Small Business Insurance Market Primed for Consolidation

November 18, 2014

If heavy competition breeds consolidation, then the property/casualty small business insurance market is ripe for it in the coming years.

Both large and small insurers devote lots of attention to the space, but no single company carries more than a tiny portion of the overall market, Conning points out in a new study.

Importantly, a winning insurer will have high levels of automation and efficient customer service in its arsenal to help achieve this goal, Conning said, terming the winning ingredient “insurers with scale and robust technology.” (At the same time, newly consolidated insurers and brokers will drive clients to favored insurers, the report concludes.)

That shift will only grow faster over the next five years and could, in fact, disrupt the market if insurers using automation advances such as “digital distribution” grow large enough and grab substantial market presence, Conning notes.

Plenty is at stake.

The overall small business market premium hit $81 billion in 2013, according to Conning estimates included in the report. Excluding specialty and high-hazard business, the principal small business market premium is at $58 billion. That comes down to 20 percent of the U.S. property/casualty commercial market premium, study author and Conning consultant Clint Harris said in a prepared statement.

But no insurer currently has more than six percent of the market, Harris said.

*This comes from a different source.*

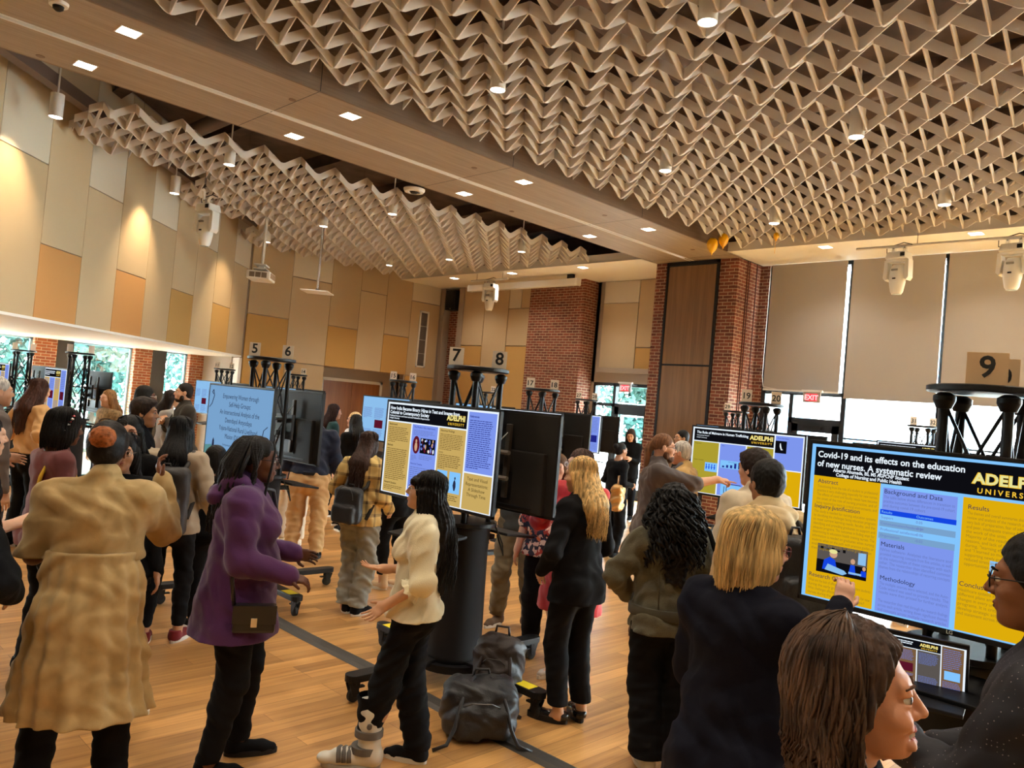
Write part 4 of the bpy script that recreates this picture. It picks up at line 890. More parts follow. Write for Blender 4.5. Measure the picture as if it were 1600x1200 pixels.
def smesh(name, chunks, mats, parent=None, extra=None):
    "chunks: list of (prims, lo, hi, voxel); joined in one mesh object; extra: an MB added to it"
    vs = []; qs = []; b = 0
    for prims, lo, hi, v in chunks:
        p, q = snet(prims, lo, hi, v)
        vs.append(p); qs.append(q+b); b += len(p)
    V = np.concatenate(vs); Qd = np.concatenate(qs)
    me = bpy.data.meshes.new(name)
    if extra is not None:
        me.from_pydata(V.tolist()+extra.v, [], Qd.tolist()+[tuple(i+b for i in f) for f in extra.f])
    else:
        me.vertices.add(len(V)); me.vertices.foreach_set('co', V.astype(np.float32).ravel())
        me.loops.add(len(Qd)*4); me.loops.foreach_set('vertex_index', Qd.astype(np.int32).ravel())
        me.polygons.add(len(Qd)); me.polygons.foreach_set('loop_start', np.arange(0, len(Qd)*4, 4, dtype=np.int32))
        try: me.polygons.foreach_set('loop_total', np.full(len(Qd), 4, np.int32))
        except Exception: pass
        me.update(calc_edges=True); me.validate()
    for m in (mats if isinstance(mats, (list, tuple)) else [mats]): me.materials.append(m)
    if extra is not None and any(extra.m): me.polygons.foreach_set('material_index', [0]*len(Qd)+extra.m)
    me.polygons.foreach_set('use_smooth', [True]*len(me.polygons))
    return link(name, me, parent)
def wr(amp, fx, fy, fz, ph=0):
    "cloth creases as a displacement"
    def f(X, Y, Z):
        a = np.sin(fx*X+ph+1.7*np.sin(fz*.6*Z+fy*.5*Y+ph))*np.sin(fz*Z+1.3*np.sin(fx*.5*X+fy*.7*Y+ph*2)+fy*Y)
        return 1.5*amp*np.sign(a)*np.abs(a)**.65
    return ('f', f)
def pleat(n, amp, z0, z1, cx=0, cy=0):
    def f(X, Y, Z):
        t = np.sqrt(np.clip((z0-Z)/(z0-z1), 0, 1)); a = np.arctan2(Y-cy, X-cx)
        return amp*t*np.sin(n*a+1.5*np.sin(3*a+1)+Z*2)
    return ('f', f)
# ------------------------------------------------------------------ skeleton
def unit(v): v = np.asarray(v, float); return v/(np.linalg.norm(v)+1e-9)
def ik(a, t, l1, l2, pole):
    d = t-a; L = np.linalg.norm(d); Lm = (l1+l2)*.999
    if L > Lm: t = a+d/L*Lm; d = t-a; L = Lm
    if L < abs(l1-l2)+.02: L = abs(l1-l2)+.02
    c = (l1*l1+L*L-l2*l2)/(2*L); h = math.sqrt(max(l1*l1-c*c, 0)); u = d/np.linalg.norm(d)
    p = np.asarray(pole, float); p = unit(p-u*(p @ u)); return a+u*c+p*h, t
def Rm(yaw=0, pitch=0, roll=0):
    return np.array(Matrix.Rotation(math.radians(yaw), 3, 'Z') @ Matrix.Rotation(math.radians(pitch), 3, 'X') @ Matrix.Rotation(math.radians(roll), 3, 'Y'))
class Fig:
    "local frame: +Y is where the person faces, +X is the person's right hand side, z up"
    def __init__(s, h=1.75, w=1.0, lean=0, turn=0, nod=0, tilt=0, la=None, ra=None, lpole=(-.5, -1, -.2), rpole=(.5, -1, -.2), lf=(-.1, 0, 0), rf=(.1, 0, 0), fem=False, belly=0, bust=0, hip=0,
                 lh=None, rh=None, side=0, lcurl=.5, rcurl=.5, lift=0, hs=1.0, kneef=.0):
        k = h/1.75; s.k = k; s.w = w; s.fem = fem; s.belly = belly; s.bust = bust; s.hip = hip; s.hs = hs
        s.pel = V3(side*.5, 0, .93)*k; s.waist = V3(side*.7, lean*.3, 1.10)*k; s.chest = V3(side, lean*.75, 1.31)*k; s.neck = V3(side, lean, 1.475)*k
        s.R = Rm(turn, -nod, tilt); s.head = s.neck+(V3(0, .035, .0)+s.R @ V3(0, .0, .155))*k
        sw = (.165 if fem else .185)*(1+(w-1)*.55)
        s.sl = s.neck+V3(-sw, -.01, -.065)*k; s.sr = s.neck+V3(sw, -.01, -.065)*k
        la = V3(-.27*max(w, 1), .05, .84) if la is None else V3(*la); ra = V3(.27*max(w, 1), .05, .84) if ra is None else V3(*ra)
        s.el, s.wl = ik(s.sl, la*k, .285*k, .25*k, lpole); s.er, s.wrr = ik(s.sr, ra*k, .285*k, .25*k, rpole)
        s.lf = V3(lf[0], lf[1], 0)*k; s.rf = V3(rf[0], rf[1], 0)*k; s.lfy = lf[2]; s.rfy = rf[2]
        s.hl = s.pel+V3(-.09*w, 0, 0)*k; s.hr = s.pel+V3(.09*w, 0, 0)*k
        s.kl, s.al = ik(s.hl, s.lf+V3(0, -.03, .09)*k, .43*k, .42*k, (-.1, 1, 0)); s.kr, s.ar = ik(s.hr, s.rf+V3(0, -.03, .09)*k, .43*k, .42*k, (.1, 1, 0))
        s.lhd = lh; s.rhd = rh; s.lcurl = lcurl; s.rcurl = rcurl
    def torso(s, e=0.0, lo=True):
        k, w = s.k, s.w; f = .94 if s.fem else 1.0; wx = w
        L = [cone(s.pel+V3(0, 0, -.03)*k, s.waist, (.158*f+s.hip)*k+e, (.128*f)*k+e, .03, (1.08*wx, .72*(1+(w-1)*1.1))),
             cone(s.waist, s.chest, .128*f*k+e, (.152*f)*k+e, .05, (1.05*wx, .72*(1+(w-1)*1.1))),
             cone(s.sl+V3(.02, 0, 0)*k, s.sr-V3(.02, 0, 0)*k, .056*k+e, .056*k+e, .06), cone(s.chest+V3(0, 0, .05)*k, s.neck, .105*k+e, .056*k+e, .05, (1.1, .85)),
             ell(s.pel+V3(-.075*w, -.055*w, -.03)*k, V3(.09, .09, .10)*k*(w*.5+.5)+e, .04), ell(s.pel+V3(.075*w, -.055*w, -.03)*k, V3(.09, .09, .10)*k*(w*.5+.5)+e, .04)]
        if s.belly: L.append(ell(s.waist+V3(0, .05+s.belly*.3, -.04)*k, V3(.13*w, .09+s.belly, .14)*k+e, .06))
        if s.bust:
            for q in (-1, 1): L.append(ell(s.chest+V3(q*.075*w, .085*w, -.03)*k, V3(.07, .06, .07)*k*s.bust+e, .04))
        return L
    def arm(s, side, e1=0.0, e2=0.0, to=1.0, k_=.02):
        a, b, c = (s.sl, s.el, s.wl) if side < 0 else (s.sr, s.er, s.wrr); k = s.k*(.5+.5*s.w)*(.9 if s.fem else 1)
        L = [cone(a, b, .053*k+e1, .043*k+(e1+e2)/2, k_)]
        if to > .5: L.append(cone(b, b+(c-b)*min(1, (to-.5)*2), .043*k+(e1+e2)/2, (.043+(.029-.043)*min(1, (to-.5)*2))*k+e2, k_))
        return L
    def leg(s, side, e1=0.0, e2=0.0, k_=.03):
        a, b, c = (s.hl, s.kl, s.al) if side < 0 else (s.hr, s.kr, s.ar); k = s.k*(.4+.6*s.w)
        return [cone(a, b, .088*k+e1, .057*k+e1*.5+e2*.5, k_), cone(b, c, .057*k+e1*.5+e2*.5, .038*k+e2, k_), ell(b+(c-b)*.3+V3(0, -.022, 0)*k, V3(.045, .045, .11)*k+e2*.5, .03)]
    def H(s, x, y, z): return s.head+s.R @ (V3(x, y, z)*s.k*s.hs)
    def hc(s, a, b, r1, r2, k=.01): q = s.k*s.hs; return cone(s.H(*a), s.H(*b), r1*q, r2*q, k*q)
    def he(s, c, r, k=.01, sub=False, M=None): q = s.k*s.hs; return ell(s.H(*c), V3(*r)*q, k*q, s.R if M is None else s.R @ M, sub)
    def headp(s, smile=False):
        L = [s.he((0, -.014, .028), (.072, .092, .09)), s.he((0, .018, -.03), (.058, .073, .08), .03), s.he((0, .045, -.082), (.036, .038, .032), .03), s.he((0, .068, -.096), (.021, .019, .015), .015),
             s.hc((-.034, .074, .026), (.034, .074, .026), .013, .013, .02), s.hc((0, .086, .014), (0, .107, -.024), .0078, .0108, .010), s.hc((-.012, .094, -.029), (.012, .094, -.029), .0085, .0085, .008),
             s.he((-.038, .058, -.026), (.024, .024, .022), .02), s.he((.038, .058, -.026), (.024, .024, .022), .02),
             s.hc((-.015, .086, -.056), (.015, .086, -.056), .0075, .0075, .006), s.hc((-.012, .085, -.066), (.012, .085, -.066), .008, .008, .005),
             s.he((-.031, .093, .006), (.015, .012, .010), .008, True), s.he((.031, .093, .006), (.015, .012, .010), .008, True)]
        for q in (-1, 1):
            L += [s.he((q*.031, .0775, .0165), (.0165, .0135, .0075), .003), s.he((q*.031, .0765, -.0055), (.0155, .0125, .006), .003), s.he((q*.078, -.006, -.008), (.009, .019, .030), .006, M=Rm(q*14)), s.he((q*.087, -.002, -.006), (.005, .010, .017), .004, True)]
        if smile: L += [s.he((0, .098, -.066), (.028, .020, .0135), .006, True), s.he((-.036, .068, -.036), (.02, .022, .018), .01), s.he((.036, .068, -.036), (.02, .022, .018), .01), s.hc((-.02, .088, -.084), (.02, .088, -.084), .0085, .0085, .008), s.hc((-.024, .084, -.050), (.024, .084, -.050), .007, .007, .006)]
        L += [cone(s.H(0, -.025, -.05), s.neck+V3(0, -.005, -.01)*s.k, .050*s.k*(.92 if s.fem else 1.05), .054*s.k, .02)]
        return L
    def hand(s, side, kk=.006):
        w_, e_ = (s.wl, s.el) if side < 0 else (s.wrr, s.er); hd = s.lhd if side < 0 else s.rhd; c = s.lcurl if side < 0 else s.rcurl
        d = unit(w_-e_); n = V3(-side, 0, -.1)      # palm normal
        if hd: 
            if hd[0] is not None: d = unit(hd[0])
            if len(hd) > 1 and hd[1] is not None: n = V3(*hd[1])
        point = bool(hd and len(hd) > 2 and hd[2] == 'point'); open_ = bool(hd and len(hd) > 2 and hd[2] == 'open')
        n = unit(n-d*(n @ d)); x = np.cross(d, n)*(-side); k = s.k*.96*(.93 if s.fem else 1.02)   # x points to the thumb side
        Mx = np.stack([x, d, n], 1); o = w_
        L = [ell(o+d*.05*k, V3(.040, .052, .016)*k, .01, Mx), cone(o-d*.02*k, o+d*.02*k, .026*k, .024*k, .02), ell(o+d*.075*k, V3(.041, .022, .014)*k, .01, Mx), ell(o+d*.035*k+x*.022*k+n*.008*k, V3(.018, .03, .016)*k, .01, Mx)]
        F = []
        for i, (bxx, ln, sp) in enumerate(((.030, .072, .16), (.010, .082, .04), (-.010, .077, -.07), (-.029, .060, -.22))):
            cu = c
            if point: cu = .06 if i == 0 else 1.35
            if open_: cu = .18+.08*i
            p = o+(d*.088+x*bxx)*k; a = 0.0; fd = unit(d+x*sp*(1.3 if open_ else .5)); F.append([])
            for sg, fl in enumerate((.45, .30, .25)):
                a += cu*(.55 if sg == 0 else .85 if sg == 1 else .6); dr = fd*math.cos(a)+n*math.sin(a); q = p+dr*ln*fl*k
                F[-1].append(cone(p, q, (.0088-.0008*sg)*k, (.0080-.0009*sg)*k, .002)); p = q
        p = o+(d*.02+x*.034)*k; dr = unit(d*.75+x*(.75 if not point else .35)+n*.35*(1 if not open_ else .2)); q = p+dr*.036*k; F.append([cone(p, q, .0125*k, .0105*k, .01)])
        dr = unit(d*.95+x*(.3 if not open_ else .6)+n*.4*(c+.3)); F[-1].append(cone(q, q+dr*.03*k, .0105*k, .0085*k, .003))
        for f in F: L += [(g[:5]+(kk*k if i == 0 else .002,)+g[6:]) for i, g in enumerate(f)]
        return L, o, d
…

That could change pretty quickly, as rivals vie for a greater share over the next five years. The Conning report projects 8.4 percent growth over the next five years for the principal small business market, from $58 billion premium potential in 2013 to $63 billion in 2018. Of course, that is fairly robust, but it is a bit lower than the 10.1 percent growth rate project for the remaining commercial business market. Why the difference? It “reflects the long-term trend of relatively less employment growth in the small business market compared to the rest of the business communities,” Conning said.

To gain a bigger piece of the property/casualty small business insurance market, small insurers may have some catching up to do, and could lose ground against large-sized rivals, considering that the bigger insurers in the space seem to be making quicker strides.

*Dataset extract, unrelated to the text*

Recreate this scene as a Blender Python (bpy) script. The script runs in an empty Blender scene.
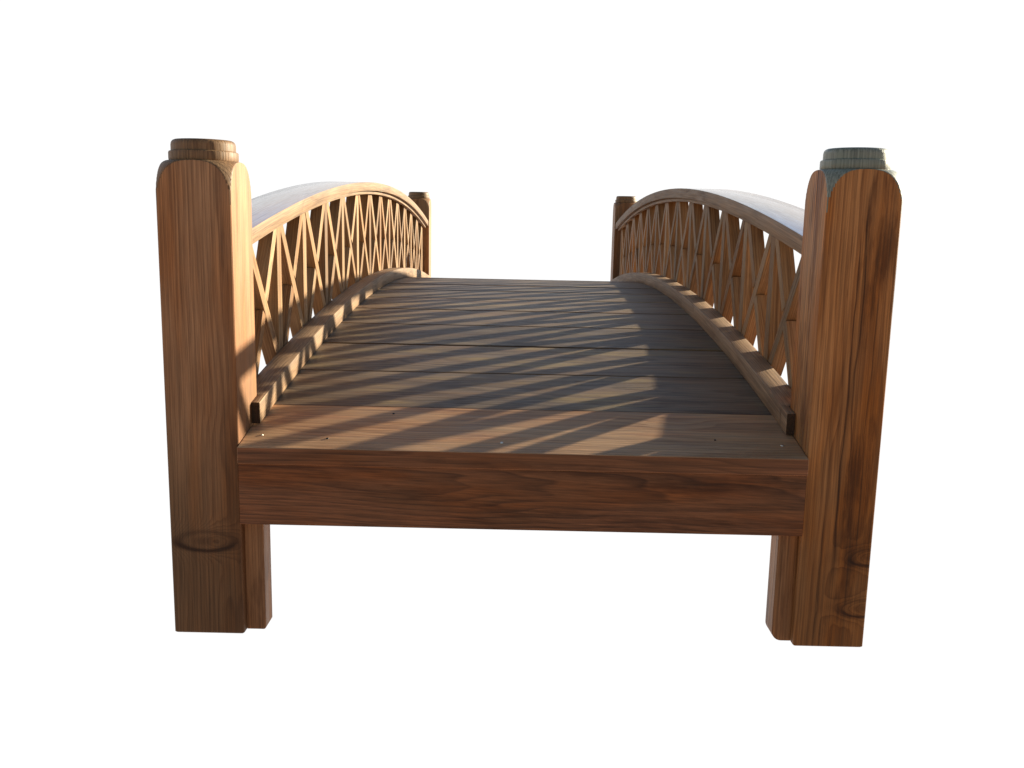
import bpy, bmesh, math, random
from mathutils import Vector, Matrix, Quaternion

S = bpy.context.scene
COL = S.collection
R = math.radians
random.seed(7)

# ------------------------------------------------------------------ camera
CX, CY, CZ, YAW, PITCH, ROLL, F = -0.0108, -1.2094, 0.5691, -0.0041, 0.1754, 0.0205, 944.8
cd = bpy.data.cameras.new('camera')
cam = bpy.data.objects.new('camera', cd)
COL.objects.link(cam)
fw = Vector((math.sin(YAW) * math.cos(PITCH), math.cos(YAW) * math.cos(PITCH), -math.sin(PITCH)))
rt = Vector((math.cos(YAW), -math.sin(YAW), 0))
up = rt.cross(fw)
r2 = rt * math.cos(ROLL) + up * math.sin(ROLL)
u2 = -rt * math.sin(ROLL) + up * math.cos(ROLL)
M = Matrix((r2, u2, -fw)).transposed().to_4x4()
M.translation = (CX, CY, CZ)
cam.matrix_world = M
cd.sensor_width = 36.0
cd.lens = F / 1024 * 36.0
cd.clip_start = 0.02
cd.clip_end = 1000
S.camera = cam

# ------------------------------------------------------------------ light
SUN = Vector((1.0, 0.70, 0.287)).normalized()          # direction towards the sun
EXPO = 1.25
w = bpy.data.worlds.new('World')
S.world = w
w.use_nodes = True
nt = w.node_tree
nt.nodes.clear()
N, L = nt.nodes.new, nt.links.new


def wmath(op, a, b=None, clamp=False):
    n = N('ShaderNodeMath')
    n.operation = op
    n.use_clamp = clamp
    for i, v in enumerate((a, b)):
        if v is None:
            continue
        if isinstance(v, (int, float)):
            n.inputs[i].default_value = v
        else:
            L(v, n.inputs[i])
    return n.outputs[0]


def wstep(v, lo, hi):
    n = N('ShaderNodeMapRange')
    n.interpolation_type = 'SMOOTHSTEP'
    L(v, n.inputs['Value'])
    n.inputs['From Min'].default_value = lo
    n.inputs['From Max'].default_value = hi
    return n.outputs['Result']


sky = N('ShaderNodeTexSky')
sky.sky_type = 'NISHITA'
sky.sun_disc = False
sky.sun_elevation = math.asin(SUN.z)
sky.sun_rotation = math.atan2(SUN.x, SUN.y)
tc = N('ShaderNodeTexCoord')
sx = N('ShaderNodeSeparateXYZ')
L(tc.outputs['Generated'], sx.inputs[0])
skyb = N('ShaderNodeBackground')
L(sky.outputs[0], skyb.inputs[0])
skyb.inputs[1].default_value = 0.050
gnd = N('ShaderNodeBackground')
gnd.inputs[0].default_value = (0.25, 0.168, 0.125, 1)
gnd.inputs[1].default_value = 1.0
white = N('ShaderNodeBackground')
hz = N('ShaderNodeMix')
hz.data_type = 'RGBA'
hz.inputs[6].default_value = (1, 1, 1, 1)
hz.inputs[7].default_value = (.72, .98, 1.50, 1)
L(wstep(sx.outputs['Z'], 0.23, 0.50), hz.inputs[0])
L(hz.outputs[2], white.inputs[0])
white.inputs[1].default_value = 0.435
low = N('ShaderNodeMixShader')
L(wstep(sx.outputs['Z'], -0.06, 0.02), low.inputs[0])
L(gnd.outputs[0], low.inputs[1])
L(skyb.outputs[0], low.inputs[2])
fwd = wstep(sx.outputs['Y'], 0.0, 0.30)                # added white backdrop ahead of the camera, leaving front faces dim
lowz = wmath('SUBTRACT', 1.0, wstep(sx.outputs['Z'], 0.32, 0.60))
mx = N('ShaderNodeMixShader')
L(wmath('MULTIPLY', fwd, lowz), mx.inputs[0])
L(low.outputs[0], mx.inputs[1])
L(white.outputs[0], mx.inputs[2])
out = N('ShaderNodeOutputWorld')
L(mx.outputs[0], out.inputs[0])

sl = bpy.data.lights.new('sun', 'SUN')
sl.energy = 5.0
sl.angle = R(0.9)
sl.color = (1.0, 0.90, 0.68)
so = bpy.data.objects.new('sun', sl)
COL.objects.link(so)
so.rotation_euler = SUN.to_track_quat('Z', 'Y').to_euler()
so.location = (3, 2, 2)

S.view_settings.view_transform = 'Standard'
S.view_settings.look = 'None'
S.view_settings.exposure = EXPO
S.view_settings.gamma = 1.0
S.view_settings.use_curve_mapping = False
S.render.resolution_x, S.render.resolution_y = 1024, 768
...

“Large insurers in small commercial have made significant market share gains in the last five years,” Conning said. “Leading companies are positioning themselves for further market share gains by investing heavily in technology and analytics to meet the evolving needs of an increasingly sophisticated customer,” Steve Webersen, director of research at Conning, said in a prepared statement.

Conning’s full 2014 report is called “The Small Business Sector for Property Casualty Insurance: Market Shift Coming.”